“In discussion with workers, government explained that it cannot go back to paying workers in USD, as in 2009. This is because the 2009 total wage bill was around $30m per month. Now it’s $300m per month. Monthly exports are around the same figure, making USD payment impossible,” said the country’s ministry of information, publicity and broadcasting.
For the ordinary man on the street, however, the rationale given by government does not make sense.
“This is a political statement meant to discourage us. It’s in the same vein as the billion-dollar mega deals we were told about during the run-up to the presidential elections. Where are they? It’s hot air!” said a mathematics teacher, who preferred not to be named.
“When dollarisation started, we were all paid a flat fee of $100. From there on, the money was increased. Government should tell us how and why within nine years the wage bill has gone up tenfold,” he added.
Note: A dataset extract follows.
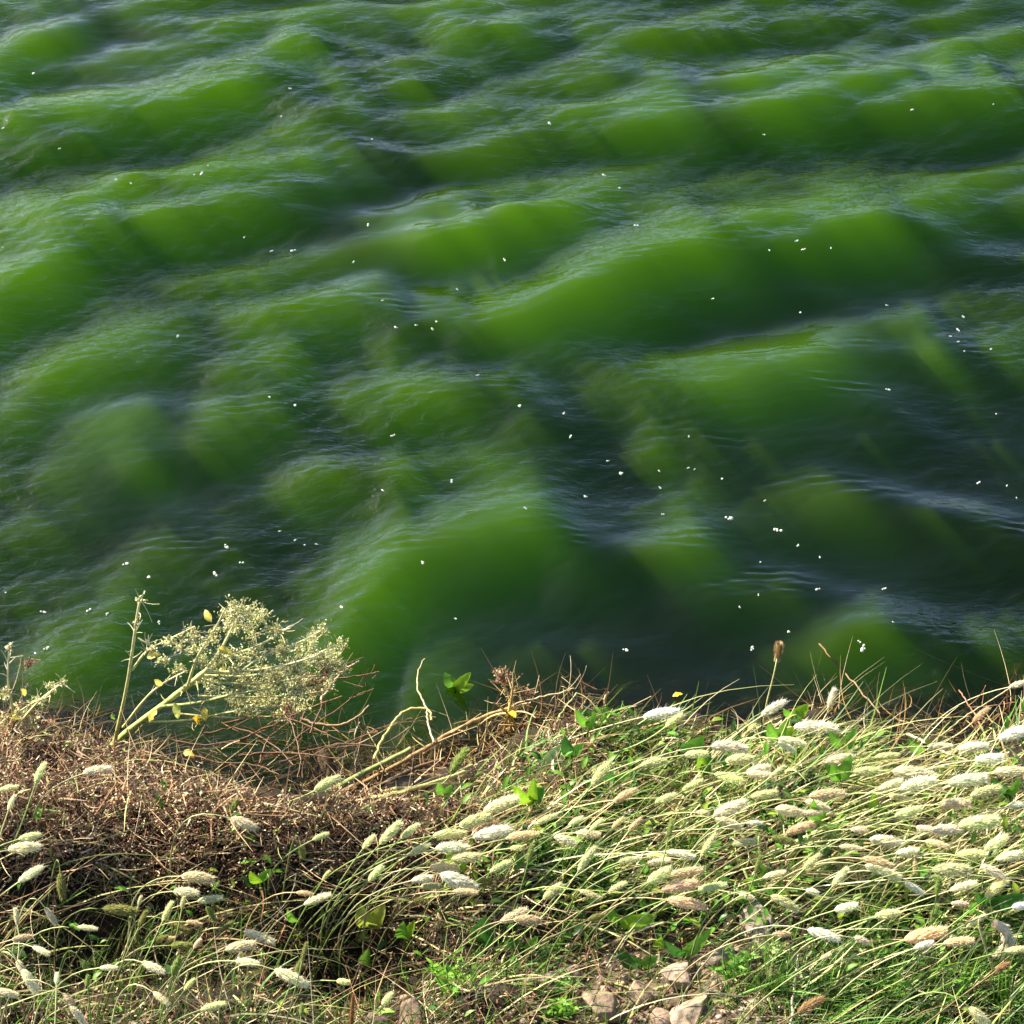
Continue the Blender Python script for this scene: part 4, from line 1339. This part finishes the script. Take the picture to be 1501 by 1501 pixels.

Economist John Robertson said Zimbabwe’s government is not bold enough to come clean at once, although it’s clear that the money is not there and there is no foreign direct investment (FDI) coming in.
“The money is not there!” said Robertson. “The primary base of the state’s taxes are in bond notes. What is merely happening is that real-time gross settlement (RTGS) systems is what reflects in workers’ bank accounts on pay day, but there is no actual money to back it up.
“We have a bad reputation out there – even borrowing is out of the picture. It’s a tough road ahead,” he added.